Next, we took some time to reflect and write or draw our highs and lows in our experiences with Dongri.  High points that make us feel inspired and want us to come to the children’s home every Sunday. And lowest of the low points when we felt extremely sad and yet we decided to convert that sadness into an opportunity to change the situation and continued the participation in Ashiyana, remotely or by physically being there.

It was both intense and amazing to see the reflection that came out of this session.  Some of the high points included -- the smiles of the children, children’s potential, their laughter and resilience, children looking forward to our visit(s).  The low points included children in frail conditions, fights that break out between some boys, condition of special needs children, and condition of the home.  And then there were a few questions around “Am I doing enough? How do I give them a better life?”

As we continued to be in the space of reflection, we shared about how going to the Dongri Children’s Home has changed/impacted our lives?  Often, in our circles after Sunday sessions, we have spoken about how we feel like we are receiving more than giving. This was one of those moments where volunteers shared about how their attitude towards life had changed and how they felt like their life had become more enriching than ever.

Next, we saw the Power of One clip, an inspiring take on how individuals made a difference. Dev pointed out how we were a group of individuals that was being the change by the small actions we were taking in the children’s home too. Followed by this, was a lovely presentation on the journey of Ashiyana:



Pictures of old volunteers and all the new volunteers put a big smile on everyone’s faces. This was a good opportunity for all of us to think of how we have been a force of positive change in the Children’s Home that has been around for a while, and not caved in to the manifold challenges of the Dongri Children’s Home.

We also saw the clip of Ayrton Senna, a Brazilian F-1 driver. Here are some of the takeaways from the clip. “Walking away from the dark forces doesn't become an option” & “There is a lot to go, lot to learn, lot to do.. but I have plenty of time.” We connected this to how Dongri represent a dark place in our lives, but yet we continue to brighten it with our smiles and efforts.

Next, we heard the story of an Olympian who was exemplary and changed the face of his event forever. In 1968, during the Mexico City Olympics, the crowds witnessed a remarkable spectacle. The American high-jumper Dick Fosbury approached the bar from the side, and maneuvered himself over it backwards, shoulders first, landing on the cushion with an elegant flop. The audience did not take him seriously at first, but Fosbury kept clearing the increasing heights, and ended up winning the gold medal with his new method. Within a few years, all high-jumpers would make use of the ‘Fosbury flop’, as it came to be called. Four years later, in Munich, 28 of the 40 competitors used Fosbury's technique.

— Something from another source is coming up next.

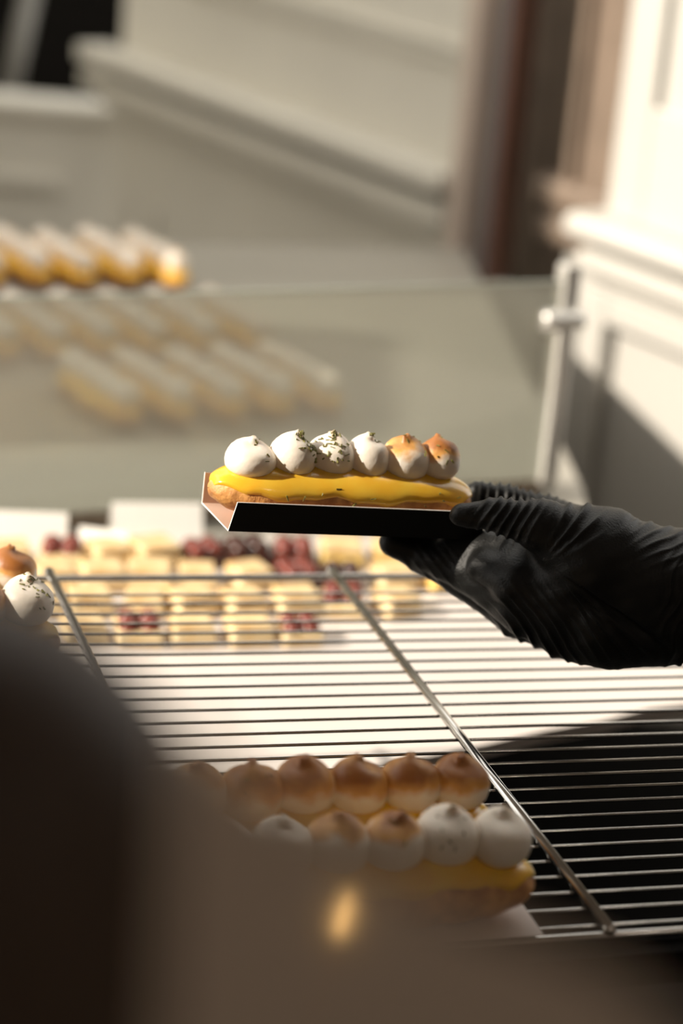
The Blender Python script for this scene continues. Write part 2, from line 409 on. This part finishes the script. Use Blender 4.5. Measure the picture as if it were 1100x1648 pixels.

To me, what we are making happen in the Dongri Children’s Home every Sunday is nothing short of breaking the norm. To bring in 20 volunteers and enter a Children’s Home -- that otherwise has strict rules, so many security guards, and far too many regulations -- is a miracle in itself.  Let alone that it's a Sunday.  

And now, to collectively start a community run initiative in a Children’s Home is another leap forward.  Not just for Dongri home, but for our own faith in the power of compassion.  I can't thank you all enough, for being guiding lights along the way.